Objectives   A simulation of steel/polyurea composite structures under close-range air blast loading was conducted, in order to study the improvement mechanism and analyze the influence of the polyurea backing layer on the blast-resistant performance of steel plates.

  Methods  The deformation/failure process and energy absorption mechanism of steel/polyurea composite structures under close-range air blast load-ing were numerically investigated, and the rationality and effectiveness of the numerical investigation were verified by related experiments. On this basis, the influence of the thickness matching and strength matching between the front steel plate and the back polyurea layer on the deformation/failure and energy absorption of the structure were analyzed.

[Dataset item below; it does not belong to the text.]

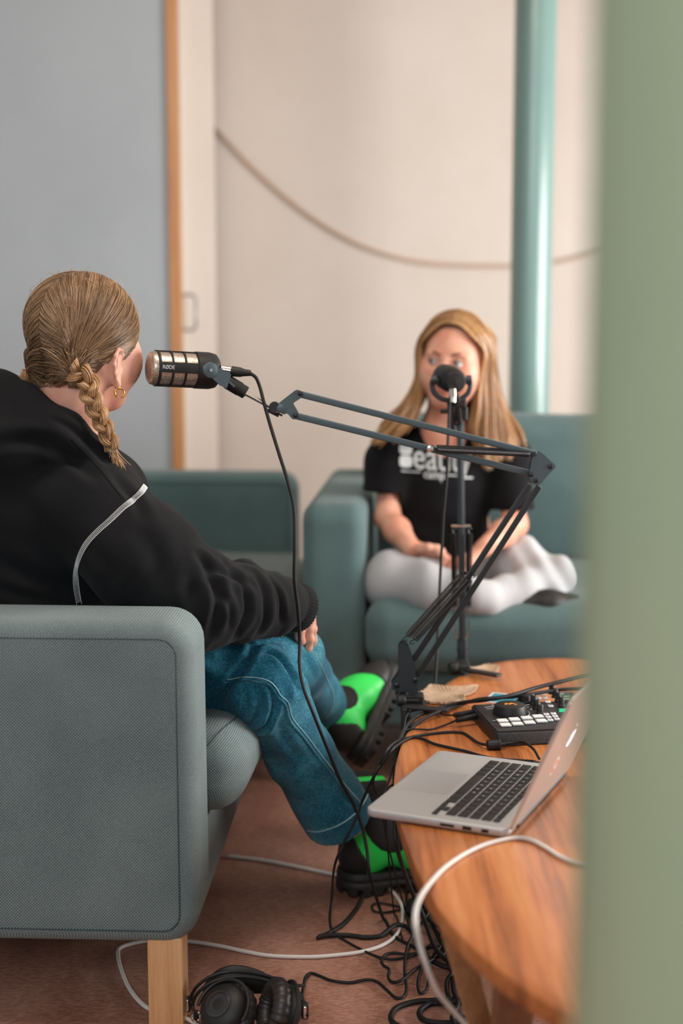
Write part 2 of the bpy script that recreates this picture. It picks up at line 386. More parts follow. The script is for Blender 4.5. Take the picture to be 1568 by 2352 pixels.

  Results  The results show that the polyurea layer had two caving phenomena under blast loading, and the kinetic energy of the fragment was dominant in the total absorption energy of the polyurea layer. With the increase of the thickness matching between steel plate and polyurea layer, the deformation of the steel plate initially decreased, and then increased. With the increase of strength matching, the deformation of the front plate, and the energy absorption ratio of polyurea decreased monotonically. The kinetic energy of the fragment produced by caving was the main energy absorption mode of the polyurea layer. Under conditions of constant overall surface density, the steel/polyurea composite structure has the optimal thickness matching of anti-explosion performance. The increase of strength matching will decrease the energy absorption ratio of the polyurea layer, and the overall blast-resistant capacity will be improved.

  Conclusions   The research in this paper serves as a valuable reference for the future study of the blast resistance capacity of polyurea-coated 304 stainless steel plates.